Regarding the cars at the left, passenger trains were the airliners of the day, and carried much more than passengers - mail, express parcels (Railway Express and its competitors, the FedEx of the era), and perishables. In many metro area commuter zones, including Boston, milk was carried from farm to the city in special refrigerator cars cut into passenger trains.

What a mess of double slip switches that is!

Those switches are double slip,meaning that each one handles the duties of two normal switches.


Really love the geometry of the tracks. I pass through this station every day on my way to the office in downtown Boston.

Rough (rail)road ahead

If you ask me, that switched diamond junction in the lower-right looks a bit treacherous. Maybe if you get up enough speed and Evel Knievel it to the next track...

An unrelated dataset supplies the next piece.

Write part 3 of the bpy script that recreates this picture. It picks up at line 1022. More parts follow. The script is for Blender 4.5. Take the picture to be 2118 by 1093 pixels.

I'm curious what those railcars on the left would be used for.


Being in charge of switching all those rails correctly, every time, must have been one heckuva stressful job.

And probably sold a lot of headche powder and Bromo Seltzer, too.

South Station

Wonderful photo of a building that still exists. You can see the back of the clock and eagle which stand above the front of this station. The station has been remodeled, fortunately the facade of the building was preserved, the interior has been changed. Progress, some people say.

Attention model railroaders

Bet you can't model that switchwork.